Gay debate: Conservatives must up their game

Leviticus 18:22 and 20:13 describe homosexual intercourse -- men “lying with mankind as with womankind” -- as “detestable”... and, for that reason, prescribe death by stoning for guilty parties.

Romans 1:27 terms it indecent and observes that there is a “due penalty” for such “perversion”. The Penal Code at section 162 classifies such as “unnatural acts”, entailing carnal knowledge “against the order of nature”.

The penalty for consenting parties is 14 years’ imprisonment, and for commission without consent, 21 years.

I quote the Bible and the Penal Code to establish the probable moral and legal foundation for the vehement condemnation by the Kenyan society for the Lesbian, Gay, Bisexual and Trans-gender (LGBT) individuals and their lifestyle.

The salient component of this outrage is sheer revulsion, hence the description as unnatural, indecent, perverse, disgusting and so forth.

For many, religion and legislation provide a strong basis for that attitude now known as “homophobia”. I am told that the World Day Against Homophobia was observed recently.

I am also informed that the LGBT community in Kenya is fairly well established. Not too long ago, the British Prime Minister threatened to cut aid to countries that do not recognise gay rights as human rights.

Barack Obama, the US President with Kenyan roots, declared a fortnight ago that he approves gay marriages. We are swamped as a continent and as a country with a strong tide of pro-gay ideology that is both persistent and sophisticated.

Our defence has traditionally been that homosexuality is unbiblical, un-African, unnatural and indecent. On this basis, it has been claimed, with much approval, that legalising LGBT lifestyles would be repugnant to justice and morality.

However, on the basis of the latest pro-LGBT onslaught, it is necessary to interrogate the strength of our moral, religious and legal objections and evaluate their rationale and efficacy.

This is because the objections constantly proffered haven’t changed to counter the increasing sophistication of the pro-gay proposition.

First of all, it must be noted that the book of Leviticus is approximately 3,452 years old. Secondly, our Penal Code was borrowed from the colonial template based on English legislation, which is several hundred years old.

I point this out to demonstrate that historically, penal injunctions against homosexuality have a long tradition all over the world.

Now no society can forbid something that does not happen, or is improbable. Consequently, it means that homosexuality has been a social problem from time immemorial. If that is the case, after all these millennia, is there a basis to term it unnatural?
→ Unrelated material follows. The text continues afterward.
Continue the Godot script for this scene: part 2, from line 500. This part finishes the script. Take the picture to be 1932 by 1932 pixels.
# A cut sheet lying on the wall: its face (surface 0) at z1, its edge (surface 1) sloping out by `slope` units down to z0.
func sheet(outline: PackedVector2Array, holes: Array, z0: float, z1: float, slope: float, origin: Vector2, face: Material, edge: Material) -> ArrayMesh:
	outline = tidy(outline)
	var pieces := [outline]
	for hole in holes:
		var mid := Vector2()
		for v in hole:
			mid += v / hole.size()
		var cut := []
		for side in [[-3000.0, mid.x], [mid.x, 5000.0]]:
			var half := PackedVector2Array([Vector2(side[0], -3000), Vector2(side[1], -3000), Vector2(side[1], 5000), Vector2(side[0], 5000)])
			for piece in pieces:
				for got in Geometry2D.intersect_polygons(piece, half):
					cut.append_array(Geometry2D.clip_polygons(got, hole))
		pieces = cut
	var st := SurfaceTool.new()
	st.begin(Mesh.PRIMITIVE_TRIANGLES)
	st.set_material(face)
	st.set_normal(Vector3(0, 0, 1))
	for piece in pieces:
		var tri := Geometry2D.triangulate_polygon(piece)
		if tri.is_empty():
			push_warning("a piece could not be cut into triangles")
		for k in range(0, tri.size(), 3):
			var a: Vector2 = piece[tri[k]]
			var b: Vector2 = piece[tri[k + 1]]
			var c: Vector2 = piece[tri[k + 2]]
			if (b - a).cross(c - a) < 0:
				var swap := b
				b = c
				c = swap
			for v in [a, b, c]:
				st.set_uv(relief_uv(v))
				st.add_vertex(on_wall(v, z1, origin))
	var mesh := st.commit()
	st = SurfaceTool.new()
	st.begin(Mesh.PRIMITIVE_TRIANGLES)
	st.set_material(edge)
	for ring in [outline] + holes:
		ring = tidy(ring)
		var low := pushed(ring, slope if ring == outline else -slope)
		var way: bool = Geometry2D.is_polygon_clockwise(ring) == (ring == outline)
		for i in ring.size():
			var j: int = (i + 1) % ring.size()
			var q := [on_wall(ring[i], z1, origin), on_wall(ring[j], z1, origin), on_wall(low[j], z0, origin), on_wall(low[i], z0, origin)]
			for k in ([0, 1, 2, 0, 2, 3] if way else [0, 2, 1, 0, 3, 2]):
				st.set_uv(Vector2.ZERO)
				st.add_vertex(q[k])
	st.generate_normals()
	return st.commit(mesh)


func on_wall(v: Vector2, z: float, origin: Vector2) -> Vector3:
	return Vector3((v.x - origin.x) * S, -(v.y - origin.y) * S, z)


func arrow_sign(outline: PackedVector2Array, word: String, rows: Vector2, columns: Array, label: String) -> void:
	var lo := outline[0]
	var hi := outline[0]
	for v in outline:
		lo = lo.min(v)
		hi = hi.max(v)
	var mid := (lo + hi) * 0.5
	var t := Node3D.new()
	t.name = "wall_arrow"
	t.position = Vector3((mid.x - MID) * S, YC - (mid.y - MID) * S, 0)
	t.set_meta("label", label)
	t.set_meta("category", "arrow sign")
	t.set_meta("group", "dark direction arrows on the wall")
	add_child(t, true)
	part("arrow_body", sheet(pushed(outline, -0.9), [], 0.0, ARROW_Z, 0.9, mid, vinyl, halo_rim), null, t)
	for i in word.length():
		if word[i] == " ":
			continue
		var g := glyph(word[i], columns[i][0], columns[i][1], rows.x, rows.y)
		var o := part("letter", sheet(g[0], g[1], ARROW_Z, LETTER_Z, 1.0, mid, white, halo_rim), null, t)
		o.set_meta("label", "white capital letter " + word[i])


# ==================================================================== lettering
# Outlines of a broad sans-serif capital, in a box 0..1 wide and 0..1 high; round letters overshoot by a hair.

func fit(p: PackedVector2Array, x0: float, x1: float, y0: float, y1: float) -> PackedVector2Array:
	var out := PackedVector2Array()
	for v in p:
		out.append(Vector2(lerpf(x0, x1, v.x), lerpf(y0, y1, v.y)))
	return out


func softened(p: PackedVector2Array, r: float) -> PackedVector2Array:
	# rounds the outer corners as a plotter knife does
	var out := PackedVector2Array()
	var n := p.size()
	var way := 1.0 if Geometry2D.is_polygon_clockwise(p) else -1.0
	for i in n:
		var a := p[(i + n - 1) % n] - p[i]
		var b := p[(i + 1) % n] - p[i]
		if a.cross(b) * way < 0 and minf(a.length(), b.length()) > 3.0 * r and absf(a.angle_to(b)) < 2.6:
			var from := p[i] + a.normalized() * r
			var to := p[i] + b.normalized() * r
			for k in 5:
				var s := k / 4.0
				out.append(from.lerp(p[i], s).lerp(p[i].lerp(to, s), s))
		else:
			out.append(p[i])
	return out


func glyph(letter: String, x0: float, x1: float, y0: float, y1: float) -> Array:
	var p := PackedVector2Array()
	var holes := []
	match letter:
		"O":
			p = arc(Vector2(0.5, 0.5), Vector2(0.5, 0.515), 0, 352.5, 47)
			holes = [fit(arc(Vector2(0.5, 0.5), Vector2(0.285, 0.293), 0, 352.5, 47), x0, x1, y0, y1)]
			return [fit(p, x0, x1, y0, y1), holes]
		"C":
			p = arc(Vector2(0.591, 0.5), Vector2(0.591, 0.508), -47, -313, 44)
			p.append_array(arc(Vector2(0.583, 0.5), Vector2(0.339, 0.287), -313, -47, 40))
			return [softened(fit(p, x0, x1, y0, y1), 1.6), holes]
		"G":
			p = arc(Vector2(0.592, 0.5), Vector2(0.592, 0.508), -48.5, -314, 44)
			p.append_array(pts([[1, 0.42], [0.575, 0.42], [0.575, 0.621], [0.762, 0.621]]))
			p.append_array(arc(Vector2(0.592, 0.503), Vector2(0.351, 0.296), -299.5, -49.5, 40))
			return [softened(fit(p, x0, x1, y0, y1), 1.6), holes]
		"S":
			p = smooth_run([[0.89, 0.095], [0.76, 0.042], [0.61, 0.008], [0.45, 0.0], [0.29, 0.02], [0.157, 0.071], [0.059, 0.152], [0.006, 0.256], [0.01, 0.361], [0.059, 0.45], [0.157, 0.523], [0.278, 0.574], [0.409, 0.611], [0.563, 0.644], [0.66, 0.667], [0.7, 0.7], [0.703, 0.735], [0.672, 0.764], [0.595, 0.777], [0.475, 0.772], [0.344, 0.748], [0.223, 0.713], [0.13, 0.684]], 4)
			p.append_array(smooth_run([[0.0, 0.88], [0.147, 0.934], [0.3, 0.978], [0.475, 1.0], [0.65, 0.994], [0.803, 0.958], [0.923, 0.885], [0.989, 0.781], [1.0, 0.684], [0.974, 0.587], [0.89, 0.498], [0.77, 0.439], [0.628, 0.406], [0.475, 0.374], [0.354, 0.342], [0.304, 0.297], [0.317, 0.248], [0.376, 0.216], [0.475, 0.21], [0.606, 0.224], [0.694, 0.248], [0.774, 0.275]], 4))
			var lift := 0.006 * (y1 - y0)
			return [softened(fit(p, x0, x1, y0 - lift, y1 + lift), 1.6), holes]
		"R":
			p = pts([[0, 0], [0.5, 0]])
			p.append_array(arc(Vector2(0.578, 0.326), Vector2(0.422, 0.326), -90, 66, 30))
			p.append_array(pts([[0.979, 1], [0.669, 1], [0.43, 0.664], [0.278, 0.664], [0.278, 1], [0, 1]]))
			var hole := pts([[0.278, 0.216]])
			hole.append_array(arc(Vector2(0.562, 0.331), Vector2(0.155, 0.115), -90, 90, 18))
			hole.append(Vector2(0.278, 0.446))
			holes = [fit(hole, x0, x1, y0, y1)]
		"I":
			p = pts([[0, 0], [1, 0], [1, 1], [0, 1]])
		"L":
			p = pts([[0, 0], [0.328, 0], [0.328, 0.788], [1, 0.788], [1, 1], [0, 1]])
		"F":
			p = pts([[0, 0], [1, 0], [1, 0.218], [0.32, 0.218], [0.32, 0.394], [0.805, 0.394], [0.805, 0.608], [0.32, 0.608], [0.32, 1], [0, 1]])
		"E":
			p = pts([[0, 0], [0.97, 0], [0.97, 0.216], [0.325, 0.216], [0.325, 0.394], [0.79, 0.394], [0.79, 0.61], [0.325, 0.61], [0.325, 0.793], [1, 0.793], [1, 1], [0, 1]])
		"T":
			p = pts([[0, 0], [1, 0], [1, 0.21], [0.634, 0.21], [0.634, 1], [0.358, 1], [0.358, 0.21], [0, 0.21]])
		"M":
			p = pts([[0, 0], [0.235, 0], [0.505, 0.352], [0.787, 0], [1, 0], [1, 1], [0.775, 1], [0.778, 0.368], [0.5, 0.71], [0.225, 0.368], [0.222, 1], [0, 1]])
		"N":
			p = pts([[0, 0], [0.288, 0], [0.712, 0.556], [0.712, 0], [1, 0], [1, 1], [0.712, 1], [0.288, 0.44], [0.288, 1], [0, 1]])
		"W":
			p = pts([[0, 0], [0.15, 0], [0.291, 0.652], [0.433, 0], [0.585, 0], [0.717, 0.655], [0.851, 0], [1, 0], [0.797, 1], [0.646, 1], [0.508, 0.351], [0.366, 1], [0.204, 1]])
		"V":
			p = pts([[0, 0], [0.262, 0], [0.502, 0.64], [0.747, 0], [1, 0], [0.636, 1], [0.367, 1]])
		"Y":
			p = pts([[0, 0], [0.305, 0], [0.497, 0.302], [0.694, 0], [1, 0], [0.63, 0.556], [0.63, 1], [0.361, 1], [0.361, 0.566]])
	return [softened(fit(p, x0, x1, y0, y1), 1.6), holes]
Many describe it as disgusting and so on, but so is the eating of caviar, dogs, cats and assorted mollusks. Is that a sufficient reason to institute a legal prohibition?

Moreover, the Penal Code provisions fly in the face of an express constitutional provision, in Article 27, which proclaims equality before the law and freedom from discrimination.

Every person is equal before the law, and has the right to equal protection and equal benefit of the law.

Equality includes the full and equal enjoyment of all rights and fundamental freedoms. Clauses 4 and 5 emphasise this guarantee by categorically outlawing discrimination by the State and by persons, on any ground.

Article 25, however, does not include this guarantee among those that may not be limited.

Nevertheless, the only constitutional exclusion of homosexuals is contained in article 45(2) that extends the right to marriage only to persons of opposite sexes.

Thus, homosexuals may not marry, yet nothing in the Constitution prohibits them from freely associating and enjoying the full benefits of the Bill of Rights.

Recall that we are all enjoined to interpret and construe the Constitution in as liberal and purposive a manner as to expand to the maximum the enforcement and enjoyment of rights.

Finally, the legal conservatives must have to reckon with a fundamental challenge: is it the proper place of law to voyeuristically delve into the private affairs of consenting adults?

Granted, the LGBT movement threatens to radically overthrow our conception of gender distinctions, in particular the nature and role of masculinity, the conflict between the injunction to extend our circle of moral consideration to “gentiles” versus the need to enforce religious mores.

In a fast evolving global culture, all these controversies, as well as the ethical, moral, legal, religious and social dilemmas engendered by the expansion of knowledge and the rise of science and technology, are par for the course.

Nevertheless, seeing the sophisticated ideological grounding of the LGBT movement against the weak and trite rationale of its antagonists, I believe it’s time that Kenyan society reflected more deeply and evolved sounder counter-arguments.

This will elevate the discourse to a more productive level than the arrant homophobia presently passing as moral objection, and possibly empower the conservative majority. The debate, in its present format, simply won’t do.